Gli facciamo quindi la domanda da un milione di dollari… Come si fa? Cosa possiamo fare noi? Ci dice che per iniziare un’esperienza di economia solidale si deve partire da ciò che uno è, ciò che uno sa fare e incontrare altre persone simili complementari nelle conoscienze e creare iniziative a partire dalla realtà in cui si vive. Ci fa l’esempio dell’Universitas Nueva Civilisacion, che è un’iniziativa in corso di sviluppo di creare una università di un nuovo tipo con comunità di studio, di ricerca, di insegnamento, nella quale si cerca di conoscere secondo una struttura di conoscenza comprensiva.

L’incontro con Razeto a me ha dato tantissimo da pensare, è difficile lasciare da parte l’impostazione in cui siamo imbevuti, dove il cambiamento passa per la presa, o molto più spesso almeno a sinistra, per il tentativo di presa del potere. Eppure il discorso e le parole di Razeto filano… Una nuova civiltà non può nascere se non con una nuova politica, una nuova economia e una nuova scienza. Come mi piace. Credo che difficilmente sarò presente per vedere il completamento di questa nuova civiltà, però di certo mi piacerebbe poter vivere questo cambiamento.

2 thoughts on “Luis Razeto e la nueva civilizacion”
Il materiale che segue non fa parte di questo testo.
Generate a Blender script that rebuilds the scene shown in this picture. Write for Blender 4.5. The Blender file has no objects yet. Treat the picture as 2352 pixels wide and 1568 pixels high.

  1. Bell’articolo Ire. Che bella esperienza che stai vivendo. Godetevela.
    Sul potere ci sarebbe da parlare ore e ore… perché non ho capito come intende il potere che nella vita di tutti i giorni cerchiamo e imponiamo agli altri. Il potere, secondo me, permea tutti gli aspetti della vita.
    Ps. Si vede che iniziate a confondere pian pianino lo spagnolo con l’italiano

  2. Grazie Fran! Sul potere credo che più che altro intendesse che secondo lui l’obiettivo di chi cerca un cambiamento non può essere tramite una presa di potere politico nella società in cui viviamo… Però sì, ce ne sarebbe da parlare per ore, concordo… Tra qualche mese! ;) (y bueno, si el español, con fuerte influencia argentina nos está contaminando, es un hecho, ché! Pero está muy sarpado!)